Non è più possibile pensare di fare affari con tutti come cinque anni fa pensando che nessuno si arrabbi o che non ci siano conseguenze. L’Europa che poteva essere un attore terzo non ha la forza per essere un’alternativa e anzi si percepisce una volontà in molti membri di giocare questa partita in conto proprio; anche la Francia rilancia l’”Europa” con l’unico obiettivo di colonizzare i membri più fragili per giocare una partita tutta francese da una posizione di maggiore forza. Il rischio, per la cronaca, è che gli Stati Uniti, che possono molto ma non tutto, assecondino questo desiderio per minimizzare la confusione che questo cambiamento di paradigma comporta e che in Europa si scontra con un modello rigidissimo e non funzionale. L’Italia è complessissima, troppo per tutti.
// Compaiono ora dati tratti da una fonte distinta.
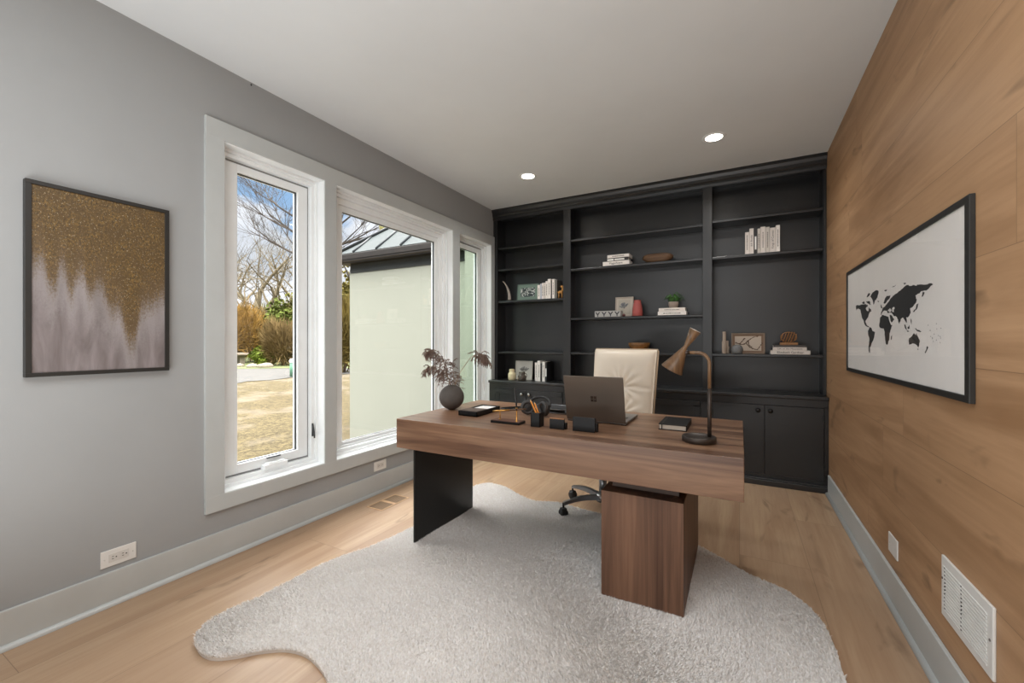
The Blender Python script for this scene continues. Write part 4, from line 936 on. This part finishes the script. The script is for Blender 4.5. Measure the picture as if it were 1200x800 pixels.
g1 = t.mix(t.rng(t.noise(v3, 12., 3, .6), .35, .65), g1, lin('#544124'), 'MIX')
g1 = t.mix(t.m('MULTIPLY', t.rng(t.noise(v3, 85., 3, .9), .60, .66), .8), g1, lin('#c7bda8'))
g1 = t.mix(t.m('MULTIPLY', t.rng(t.m('ADD', edge, t.m('MULTIPLY', t.noise(v3, 20., 2), .2)), .35, .05), .55), g1, lin('#6b5a48'))
mp2 = t.n('ShaderNodeMapping'); t.l(v3, mp2.inputs[0]); mp2.inputs['Rotation'].default_value = (0, 0, .7); mp2.inputs['Scale'].default_value = (9, 2.5, 1)
g0 = t.mix(t.rng(t.noise(mp2.outputs[0], 1., 5, .6, .6), .35, .68), lin('#6b6261'), lin('#8b8383'))
g0 = t.mix(t.rng(edge, -.22, -.03, 0, .4), g0, lin('#a5a19f'))
t.l(t.mix(fac, g0, g1), p.inputs['Base Color']); p.inputs['Roughness'].default_value = .55
ap = thing('wall_art', (XL+.03, .795, 1.062), 'black framed abstract canvas, gold above and mauve grey below, on the left wall', 'framed picture')
fr = MB(); f0, f1 = XL+.002, XL+.032
for q in ((.553, 1.037, 1.062, 1.079), (.553, 1.037, 1.845, 1.862), (.553, .571, 1.079, 1.845), (1.019, 1.037, 1.079, 1.845)): fr.box(f0, f1, *q, .0012)
fr.box(f0, f0+.004, .56, 1.03, 1.07, 1.855); fr.build('frame', M_frameblk, ap)
MB().box(f0+.004, f1-.006, .5705, 1.0195, 1.0785, 1.8455).build('canvas', M_gold, ap)

# ------------------------------------------------------------------ world map on the oak wall
mpx = thing('wall_map', (XR-.02, 2.5, 1.028), 'wide black framed world map print hung on the oak wall', 'framed picture')
fr = MB(); f0, f1 = XR-.0150, XR-.0004; Y0, Y1, Z0, Z1 = 1.777, 3.448, 1.018, 1.654
for q in ((Y0, Y1, Z0, Z0+.022), (Y0, Y1, Z1-.022, Z1), (Y0, Y0+.032, Z0+.021, Z1-.021), (Y1-.022, Y1, Z0+.021, Z1-.021)): fr.box(f0, f1, *q, .0015)
fr.build('frame', M_frameblk, mpx)
MB().box(f1-.0085, f1-.004, Y0+.01, Y1-.01, Z0+.01, Z1-.01).build('sheet', mat('map_paper', '#e4e0dc', .75, var=.015), mpx)
LAND = dict(
 namerica=[(3.097,1.415),(2.987,1.411),(2.896,1.408),(2.843,1.4),(2.843,1.393),(2.881,1.384),(2.864,1.372),(2.828,1.366),(2.822,1.386),(2.791,1.375),(2.767,1.363),(2.816,1.352),(2.832,1.336),(2.864,1.324),(2.892,1.313),(2.864,1.296),(2.812,1.28),(2.853,1.285),(2.905,1.299),(2.923,1.321),(2.964,1.337),(2.975,1.361),(2.999,1.387),(3.047,1.396),(3.089,1.386)],
 greenland=[(2.791,1.439),(2.748,1.456),(2.695,1.46),(2.644,1.451),(2.667,1.422),(2.704,1.412),(2.732,1.392),(2.748,1.416)],
 a1=[(2.864,1.442),(2.822,1.461),(2.791,1.455),(2.82,1.443)], a2=[(2.968,1.422),(2.918,1.425),(2.901,1.412),(2.941,1.412)], a3=[(2.875,1.42),(2.801,1.416),(2.785,1.394),(2.822,1.404)],
 samerica=[(2.801,1.282),(2.771,1.277),(2.756,1.259),(2.709,1.254),(2.723,1.226),(2.756,1.205),(2.781,1.183),(2.801,1.177),(2.799,1.147),(2.824,1.152),(2.828,1.177),(2.808,1.216),(2.836,1.244),(2.836,1.263)],
 africa=[(2.631,1.295),(2.622,1.318),(2.588,1.332),(2.538,1.326),(2.494,1.32),(2.475,1.296),(2.457,1.281),(2.436,1.278),(2.46,1.26),(2.475,1.243),(2.478,1.224),(2.498,1.195),(2.525,1.193),(2.541,1.215),(2.546,1.245),(2.558,1.267),(2.614,1.271),(2.636,1.282)],
 madagascar=[(2.454,1.229),(2.44,1.235),(2.443,1.218),(2.457,1.213)],
 eurasia=[(2.614,1.335),(2.596,1.349),(2.579,1.363),(2.546,1.369),(2.514,1.378),(2.483,1.388),(2.452,1.401),(2.416,1.408),(2.373,1.413),(2.332,1.42),(2.286,1.431),(2.243,1.434),(2.219,1.427),(2.161,1.422),(2.128,1.421),(2.076,1.415),(2.026,1.414),(1.991,1.406),(2.017,1.4),(2.046,1.392),(2.076,1.393),(2.102,1.394),(2.117,1.387),(2.159,1.383),(2.144,1.368),(2.152,1.356),(2.184,1.342),(2.216,1.34),(2.209,1.319),(2.237,1.305),(2.261,1.302),(2.25,1.282),(2.28,1.296),(2.299,1.306),(2.325,1.301),(2.346,1.281),(2.359,1.3),(2.38,1.313),(2.418,1.319),(2.437,1.33),(2.463,1.335),(2.506,1.337),(2.514,1.349),(2.546,1.351),(2.585,1.344),(2.6,1.334)],
 scandinavia=[(2.568,1.388),(2.546,1.403),(2.514,1.416),(2.463,1.413),(2.478,1.4),(2.509,1.395),(2.53,1.385),(2.555,1.383)], arabia=[(2.475,1.325),(2.445,1.324),(2.407,1.303),(2.445,1.29),(2.463,1.305)],
 japan=[(2.186,1.323),(2.156,1.33),(2.148,1.344),(2.128,1.352),(2.137,1.335),(2.172,1.32)], kamchatka=[(2.096,1.373),(2.081,1.39),(2.068,1.386),(2.086,1.372)],
 sumatra=[(2.283,1.277),(2.273,1.276),(2.253,1.255),(2.226,1.247),(2.245,1.245),(2.274,1.262)], borneo=[(2.245,1.265),(2.224,1.272),(2.222,1.258),(2.24,1.256)], papua=[(2.167,1.257),(2.128,1.25),(2.098,1.243),(2.139,1.246)],
 australia=[(2.231,1.214),(2.201,1.226),(2.172,1.239),(2.156,1.23),(2.148,1.239),(2.128,1.221),(2.112,1.207),(2.128,1.184),(2.161,1.197),(2.195,1.199),(2.225,1.193)],
 nz=[(2.046,1.19),(2.033,1.186),(2.044,1.176),(2.059,1.164),(2.066,1.166),(2.051,1.178)], uk=[(2.617,1.384),(2.596,1.377),(2.585,1.365),(2.605,1.367)],
 sval=[(2.555,1.443),(2.503,1.447),(2.527,1.438)], nov=[(2.445,1.448),(2.384,1.452),(2.416,1.445)], sev=[(2.299,1.451),(2.26,1.443),(2.28,1.44)], tas=[(2.139,1.179),(2.126,1.179),(2.131,1.174)], phil=[(2.21,1.298),(2.198,1.289),(2.2,1.274),(2.208,1.285)], ice=[(2.662,1.405),(2.636,1.403),(2.644,1.398),(2.658,1.4)])
MM = Matrix(((0, 0, -1, f1-.0086), (1, 0, 0, 0), (0, 1, 0, 0), (0, 0, 0, 1)))
mb = MB(); r = random.Random(2); KS = 1.0378
SC = lambda P_: [(a*KS, 1.2067+(b-1.2067)*KS) for a, b in P_]
for k, poly in LAND.items():
    poly = SC(poly)
    rough = []
    for i in range(len(poly)):
        a, b = poly[i], poly[(i+1) % len(poly)]; rough.append(a)
        if math.hypot(a[0]-b[0], a[1]-b[1]) > .02:
            for q in (.33, .66): rough.append((a[0]+(b[0]-a[0])*q+r.uniform(-.004, .004), a[1]+(b[1]-a[1])*q+r.uniform(-.003, .003)))
    mb.prism(rough, .0004, MM)
for _i in range(16):
    a, b = 2.16-.13*r.random()-.05, 1.20+.075*r.random(); mb.prism([(a, b), (a+.006, b+.001), (a+.003, b+.004)], .0004, MM)
mb.build('land_masses', M_ink, mpx)
ws = MB()
for poly in ([(2.5,1.348),(2.467,1.356),(2.445,1.345),(2.467,1.337)], [(2.437,1.355),(2.413,1.358),(2.401,1.351),(2.418,1.345),(2.413,1.335),(2.436,1.338)]): ws.prism(SC(poly), .0003, MM @ T(0, 0, .0003))
ws.build('inland_seas', mat('map_paper2', '#e4e0dc', .75), mpx)
MB().box(f0+.003, f0+.0045, Y0+.02, Y1-.02, Z0+.015, Z1-.015).build('glazing', glass_mat('picture_glass', refl=.3), mpx)

# ------------------------------------------------------------------ outlets, plates, vents
def outlet(y0, y1, z0, z1, label):
    ot = thing('wall_outlet', (XL, (y0+y1)/2, z0), label, 'outlet')
    MB().box(XL, XL+.006, y0, y1, z0, z1, .002).build('cover_plate', M_plate, ot)
    ym = (y0+y1)/2; zm = (z0+z1)/2; MB().box(XL+.004, XL+.0078, ym-.036, ym+.036, zm-.019, zm+.019, .001).build('socket_insert', M_socket, ot)
    for q in (-.018, .018):
        MB().box(XL+.007, XL+.0083, ym+q-.008, ym+q-.001, zm+.004, zm+.0065).box(XL+.007, XL+.0083, ym+q-.008, ym+q-.001, zm-.0065, zm-.004).build('slot', M_slot, ot)
        MB().tube([(XL+.007, ym+q+.008, zm), (XL+.0083, ym+q+.008, zm)], .0028, 8).build('ground_hole', M_slot, ot)
    for q in (-.051, .051): MB().tube([(XL+.005, ym+q, zm), (XL+.0066, ym+q, zm)], .003, 10).build('screw', M_socket, ot)
outlet(.787, .915, .175, .251, 'white double outlet low on the left wall below the gold picture')
outlet(2.405, 2.533, .176, .250, 'white double outlet under the middle window near the floor vent')
bp2 = thing('blank_plate', (XR, 2.54, .22), 'white blank wall plate low on the oak wall', 'wall plate')
MB().box(XR-.006, XR, 2.478, 2.603, .222, .310, .002).build('plate', M_plate, bp2)
for q in (2.50, 2.58): MB().tube([(XR-.0055, q, .266), (XR-.0068, q, .266)], .003, 10).build('screw', M_socket, bp2)
vg = thing('wall_vent', (XR, 1.79, .275), 'white perforated return air grille on the oak wall at the right edge', 'vent')
vy0, vy1, vz0, vz1 = 1.661, 1.999, .262, .468
MB().box(XR-.008, XR, vy0, vy1, vz0, vz1, .0025).build('grille_frame', M_plate, vg)
for i in range(14):
    zz = vz0+.026+i*.0112; MB().box(XR-.0102, XR-.0075, vy0+.03, vy1-.018, zz-.0034, zz+.0034, .001).build('slat', M_plate, vg)
for yc in (vy1-.034, vy1-.155):
    for i in range(12): zz = vz0+.034+i*.0125; MB().tube([(XR-.0085, yc, zz), (XR-.0108, yc, zz)], .0028, 8).build('perforation', M_slot, vg)
for q in ((vy0+.014, .37), (vy1-.010, .39)): MB().tube([(XR-.007, q[0], q[1]), (XR-.0095, q[0], q[1])], .004, 10).build('screw', M_inklite, vg)
fv = thing('floor_vent', (-2.32, 2.335, 0), 'flush wooden floor vent by the left baseboard', 'vent')
M_ventw = wood('vent_wood', 'y', lin('#b38b63'), lin('#cba881'), lin('#d8b893'), .45, knots=False)
for a, b in ((2.203, 2.322), (2.350, 2.470)):
    MB().box(-2.385, -2.252, a, b, .0003, .0012).build('grille_recess', mat('vent_shadow', '#5d4a38', .8), fv)
    for i in range(7): q = -2.385+.133*(i+.5)/7; MB().box(q-.0058, q+.0058, a, b, .0008, .0022).build('slat', mat('vent_slat', '#8d7458', .6), fv)
MB().box(-2.395, -2.385, 2.193, 2.48, .0002, .0026).box(-2.252, -2.242, 2.193, 2.48, .0002, .0026).box(-2.395, -2.242, 2.193, 2.203, .0002, .0026).box(-2.395, -2.242, 2.47, 2.48, .0002, .0026).box(-2.395, -2.242, 2.322, 2.350, .0002, .0026).build('frame', M_ventw, fv)

# ------------------------------------------------------------------ recessed ceiling lights
CANW = 44.0
for i, (x_, y_, lab) in enumerate(((-.170, 3.505, 'round recessed ceiling light nearer the oak wall'), (-1.728, 3.505, 'round recessed ceiling light nearer the windows'))):
    cl_ = thing('recessed_light', (x_, y_, H), lab, 'ceiling light', 'recessed ceiling lights')
    MB().lathe([(.058, -.002), (.078, -.004), (.084, -.001), (.084, .0)], 40, T(x_, y_, H)).build('trim_ring', M_vinyl, cl_)
    MB().lathe([(0, -.0022), (.059, -.0022)], 40, T(x_, y_, H)).build('lens', mat('lit_lens', '#fff6e8', .5, emit='#fff4e4', es=9.), cl_)
    ldt = bpy.data.lights.new('downlight', 'SPOT'); ldt.energy = CANW; ldt.spot_size = math.radians(150); ldt.spot_blend = 1.; ldt.shadow_soft_size = .06; ldt.color = (1, .975, .94)
    lo_ = bpy.data.objects.new('downlight', ldt); C.objects.link(lo_); lo_.location = (0, 0, -.012); lo_.parent = cl_
tag(MB().box(XL+.001, XL+.004, 1.452, 1.458, 2.72, 2.729).build('wall_hook', M_slot), 'tiny dark picture hook high on the left wall above the first window', 'hook')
Se la guerra commerciale, così come si sta sviluppando, persegue e ottiene obiettivi strategici e non, o non solo economici, immaginate come vengano percepiti i Paesi, come il nostro, che permettono o persino cercano accordi dal sapore strategico con la Cina, dai porti in giù magari ripetendo a voce una fedeltà all’alleanza atlantica che lascia interrogativi sulla buona fede di chi li fa mentre si complimenta per gli accordi sulla Via della seta o sulla non comprensione di quello che sta accadendo. Non si può avere tutto. Chi va con la Cina non va con gli Stati Uniti e chi pensa che l’Unione europea possa essere un’alternativa strategica dovrebbe fare almeno un’analisi sulla volontà di cambiare i suoi difetti strutturali e sui suoi rapporti di forza.

L’analisi dovrebbe anche riflettere su dove si collocherà l’Europa nel caso non riuscisse a essere un attore terzo. Se l’alternativa è la Cina ed è questo che si è deciso bisognerebbe spiegare le conseguenze di lungo termine sulla vita di tutti.